Another noticeable feature of the Ingush Jamaat has been its noticeable shift toward nationalism. Information agencies representing the interests of the Ingush Jamaat on the Internet, such as Khunafa, Abror and others, have published quite a few statements that are little different from the appeals and demands voiced by a majority of the Ingush population (https://kavkazcenter.com/russ/content/2010/10/31/76206.shtml). In its public statements, the Ingush Jamaat emphasizes issues that are hardly characteristic of the radicals, whose primary focus is the unity of all Muslims. The Ingush Jamaat calls on the Ingush people to not forget the crimes committed against them and, by invoking nationalistic sentiments, tries to downplay the differences and uneasy relationship with those who adhere to the views of the murids of the Sufi brotherhoods. This indicates that the Ingush Jamaat is seeking some sort of rapprochement with the local population in Ingushetia. Websites controlled by the jamaat often feature appeals and statements by its press service on behalf of the commanders of the Ingush Front. In them, the rebel commanders speak about their successes and at the same time warn those who are collaborating with the Russian authorities and betraying jamaat members (https://abror.info/?p=10662). This kind of educational work with the population is often done at a more advanced level than that carried out by the authorities on their own official websites.

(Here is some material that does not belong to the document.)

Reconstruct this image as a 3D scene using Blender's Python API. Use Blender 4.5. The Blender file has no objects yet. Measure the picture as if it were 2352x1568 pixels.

In conclusion, it can be assumed that the significant drop in the Ingush Jamaat’s level of activity appears to be a result of the reorganization that followed the arrest of its leader. Only time will tell how prudent the strategy of the Russian intelligence agencies was in implanting their spies inside the rebel networks, which allowed them to not kill a rebel leader, as had usually been done in the past, but to capture alive the leader of the Ingush Jamaat, one of the most active jamaats in the North Caucasus.